11.大山槍ヶ峰南稜
平成15年1月18〜19日 三浦 章、村上、吉田、山内
今回の山行は計画を大幅に変更したものであった。当初、大山東壁・壁沢脇に鋭く走る稜線を登るための偵察行であったが・・・。
18日土曜日に宇部を出発、早朝からの行動を予定しているため、高速を利用する。天気予報では天候の悪化が予想されたが、雨は降っていない。夜なのに月明かりで明るく、奥大山スキー場近くで暗闇の中で白く輝く大山が浮かび上がった。とてもカッコイイ。皆が歓声をあげる。深夜2時に到着。1時間ほど車内で仮眠をとる。

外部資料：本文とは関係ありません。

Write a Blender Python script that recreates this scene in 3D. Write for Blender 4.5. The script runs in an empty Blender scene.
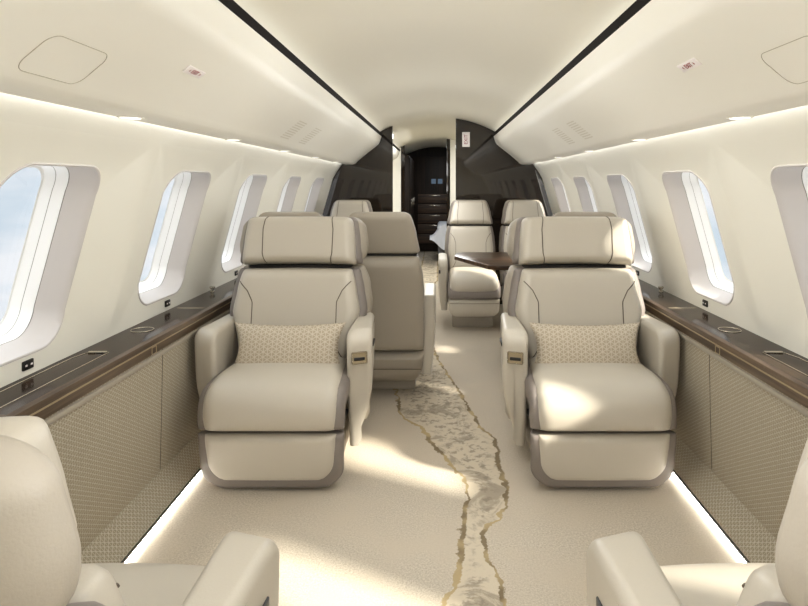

支度をして3時半に出発。意外に暖かい。30分ほどして鍵掛峠手前のヘアピンカーブに到着。樹林帯へ入る。少し雪に埋まっているがトレースがあったので、それを頼りに交代でラッセルをしながら進む。意外に早く鳥越峠へつくな、と思っていたが、どうも西側へかなりずれて進んでいる。
「ありゃ、大分ずれてるな。」「このトレースは方向的にキリン峠にダイレクトに通じてるかも。だったらキリン峠から直接駒鳥小屋へ降りるか。」
トレースはそのうち消失したが、そのまま尾根に取り付いてどんどん上ると樹林帯を抜けてやせ尾根になってきた。
「???」
しばらくして事態が飲み込めた。トレースからとりついた尾根は槍ケ峰近くから鍵掛峠へ南にすっと伸びている尾根であり、キリン峠よりもさらに西側に来てしまった。樹林帯を抜けるとガスで視界は極めて悪く、状況がよくない。一度は撤退を考えたが、力も有り余っており、このまま行けば槍尾根とつながるはずなので、行けるところまで進んでみることにする。
視界は悪く、尾根も結構急峻であるので、ザイルを出す。コンテで進んだが、角度が急になってきたため、アイゼンを蹴りこむ。視界さえ良ければそれほど難しくないのだろうが・・・。
雪壁が現れ、このまま登ると戻る際の下降で苦労するため、撤退を決意する。位置的には1500m超あたりと推測され、もう少しで槍尾根に抜けたのではないか。
入り口の道路に戻ってきて今日を振り返る。もっとコンパス等で位置を確認すべきであったが、ついトレースの方向へ進みすぎてしまった。われわれの入口から鳥越峠まではほぼ一直線のルートなので、入り口でコンパスの方向をセットしてひたすら進めばよかった、と一同反省。
時間が早いので、道路上の雪原を利用してビーコンのテストを行った。発信元の方向を大まかにつかむのは容易だが、最終的なポイントを絞り込むのに意外と手間取る。練習が必要だな、と感じた。
10時半に奥大山スキー場に戻ってきて、帰路に着く。車中で今日辿った稜線が話題になる。
「あれ、意外に面白かったなあ、急峻だったし。」
「槍ケ峰近くにつながっているし、あの稜線をつめて槍ケ峰に出てキリン峠へ向かい、峠から文殊越につながっている尾根を降りると馬蹄形縦走になって面白そうだね。」
「この尾根登った人がいるかどうか分かんないけど、名前何にしよう?」
「ヨコヤリオネ」
「ヤリヤリオネ」
「ヤリオネカブミナミオネ」
どれもセンスがない。
結局、南の鍵掛峠からダイレクトに槍ケ峰近くに突き上げる尾根であり、「尾根」より「稜」の方がカッコイイので、「槍ケ峰南稜!」と命名した。
壁沢1500稜は今度のお楽しみである。